In deze strafzaak heeft de Rechtbank Rotterdam op 4 november 2024 uitspraak gedaan in de zaak tegen de verdachte, geboren in 2001, die beschuldigd werd van het medeplegen van een poging uitlokking tot het wegnemen van drugs en het medeplegen van het voorhanden hebben van softdrugs en vuurwerk. De rechtbank heeft de verdachte vrijgesproken van de poging tot uitlokking, omdat er onvoldoende bewijs was dat hij op de hoogte was van de uitlokking van een woningoverval. De verdachte was op de bewuste dag weliswaar aanwezig, maar het dossier bood onvoldoende informatie over zijn wetenschap van de woningoverval.
De rechtbank heeft echter wel bewezen verklaard dat de verdachte op 1 mei 2024 te Rotterdam, tezamen met een ander, opzettelijk een hoeveelheid hennep en hasj van meer dan 30 gram voorhanden heeft gehad, evenals professioneel vuurwerk, in strijd met het Vuurwerkbesluit.

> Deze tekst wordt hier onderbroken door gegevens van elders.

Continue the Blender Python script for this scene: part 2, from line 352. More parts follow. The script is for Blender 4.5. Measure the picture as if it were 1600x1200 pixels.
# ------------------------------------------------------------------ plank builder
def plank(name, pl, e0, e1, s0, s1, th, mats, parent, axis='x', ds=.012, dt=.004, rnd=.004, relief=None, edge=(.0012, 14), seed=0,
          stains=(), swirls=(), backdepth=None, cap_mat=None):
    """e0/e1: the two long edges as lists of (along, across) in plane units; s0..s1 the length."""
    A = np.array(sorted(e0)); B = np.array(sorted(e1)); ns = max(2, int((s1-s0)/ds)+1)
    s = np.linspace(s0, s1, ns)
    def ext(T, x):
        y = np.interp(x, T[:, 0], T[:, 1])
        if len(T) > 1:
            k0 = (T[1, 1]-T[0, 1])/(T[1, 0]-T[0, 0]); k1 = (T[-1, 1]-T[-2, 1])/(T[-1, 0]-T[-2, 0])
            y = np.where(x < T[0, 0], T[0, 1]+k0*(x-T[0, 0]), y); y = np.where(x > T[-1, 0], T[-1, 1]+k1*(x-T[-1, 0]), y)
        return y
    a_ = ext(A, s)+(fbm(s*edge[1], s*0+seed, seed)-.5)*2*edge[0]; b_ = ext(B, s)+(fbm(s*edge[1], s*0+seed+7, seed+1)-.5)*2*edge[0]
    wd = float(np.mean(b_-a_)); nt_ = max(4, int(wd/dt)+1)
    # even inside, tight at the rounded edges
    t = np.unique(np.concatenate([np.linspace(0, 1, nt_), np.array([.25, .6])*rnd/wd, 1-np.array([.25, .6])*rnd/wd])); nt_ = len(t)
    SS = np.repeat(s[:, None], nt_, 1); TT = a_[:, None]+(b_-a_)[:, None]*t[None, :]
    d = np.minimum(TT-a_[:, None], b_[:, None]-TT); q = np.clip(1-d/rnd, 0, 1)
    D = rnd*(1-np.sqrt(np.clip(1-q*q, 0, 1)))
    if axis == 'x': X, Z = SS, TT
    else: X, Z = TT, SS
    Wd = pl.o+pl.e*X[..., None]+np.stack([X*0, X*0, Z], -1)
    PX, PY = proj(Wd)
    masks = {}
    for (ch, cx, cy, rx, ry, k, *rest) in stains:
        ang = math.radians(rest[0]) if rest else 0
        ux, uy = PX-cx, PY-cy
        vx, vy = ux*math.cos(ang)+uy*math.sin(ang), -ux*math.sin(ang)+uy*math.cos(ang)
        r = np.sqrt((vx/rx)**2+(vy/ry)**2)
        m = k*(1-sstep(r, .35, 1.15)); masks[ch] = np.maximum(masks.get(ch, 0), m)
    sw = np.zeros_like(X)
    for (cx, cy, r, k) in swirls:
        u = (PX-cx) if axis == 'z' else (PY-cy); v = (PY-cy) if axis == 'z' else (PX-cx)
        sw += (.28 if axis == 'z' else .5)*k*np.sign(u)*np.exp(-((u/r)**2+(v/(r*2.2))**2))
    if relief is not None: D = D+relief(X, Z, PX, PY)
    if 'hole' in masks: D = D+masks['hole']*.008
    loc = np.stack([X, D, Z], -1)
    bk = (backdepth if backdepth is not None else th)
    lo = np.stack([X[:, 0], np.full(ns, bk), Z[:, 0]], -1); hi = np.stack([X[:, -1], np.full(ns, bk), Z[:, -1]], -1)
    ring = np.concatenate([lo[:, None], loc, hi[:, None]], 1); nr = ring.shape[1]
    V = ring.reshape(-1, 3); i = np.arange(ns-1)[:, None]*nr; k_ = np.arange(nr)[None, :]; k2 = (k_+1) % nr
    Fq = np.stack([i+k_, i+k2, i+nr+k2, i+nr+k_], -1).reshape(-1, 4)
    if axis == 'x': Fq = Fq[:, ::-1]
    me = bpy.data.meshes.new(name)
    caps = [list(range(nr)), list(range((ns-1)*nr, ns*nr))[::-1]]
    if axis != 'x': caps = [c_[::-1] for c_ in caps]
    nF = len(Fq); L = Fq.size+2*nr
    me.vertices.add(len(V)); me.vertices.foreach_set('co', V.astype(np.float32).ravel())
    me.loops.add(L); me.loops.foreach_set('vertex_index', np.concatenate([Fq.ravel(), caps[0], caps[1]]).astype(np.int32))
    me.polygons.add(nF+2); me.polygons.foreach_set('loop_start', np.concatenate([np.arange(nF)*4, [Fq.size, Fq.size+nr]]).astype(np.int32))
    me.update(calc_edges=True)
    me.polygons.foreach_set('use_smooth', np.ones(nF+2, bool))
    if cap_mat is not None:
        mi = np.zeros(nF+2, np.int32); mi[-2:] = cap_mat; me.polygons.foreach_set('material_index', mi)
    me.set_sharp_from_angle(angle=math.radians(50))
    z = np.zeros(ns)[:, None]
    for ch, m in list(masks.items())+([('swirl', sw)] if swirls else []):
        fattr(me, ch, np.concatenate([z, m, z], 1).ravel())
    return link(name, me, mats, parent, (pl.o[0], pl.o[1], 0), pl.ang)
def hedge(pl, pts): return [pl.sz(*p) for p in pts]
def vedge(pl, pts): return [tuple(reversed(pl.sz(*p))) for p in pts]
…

De rechtbank heeft in haar overwegingen de ernst van de feiten benadrukt, waarbij de verdachte samen met zijn broer meer dan 500 gram softdrugs en gevaarlijk vuurwerk voorhanden had. Dit werd als een groot risico voor de volksgezondheid en de veiligheid van personen en goederen beschouwd.
De officier van justitie had een gevangenisstraf van 30 maanden geëist, maar de rechtbank heeft, rekening houdend met de persoonlijke omstandigheden van de verdachte en zijn niet eerder veroordelingen, besloten om een taakstraf van 100 uren op te leggen, met aftrek van voorarrest. De rechtbank heeft ook geoordeeld dat de officier van justitie niet-ontvankelijk is in zijn vordering tot tenuitvoerlegging van een eerdere voorwaardelijke straf, omdat de proeftijd nog niet was ingegaan op het moment van de bewezen feiten.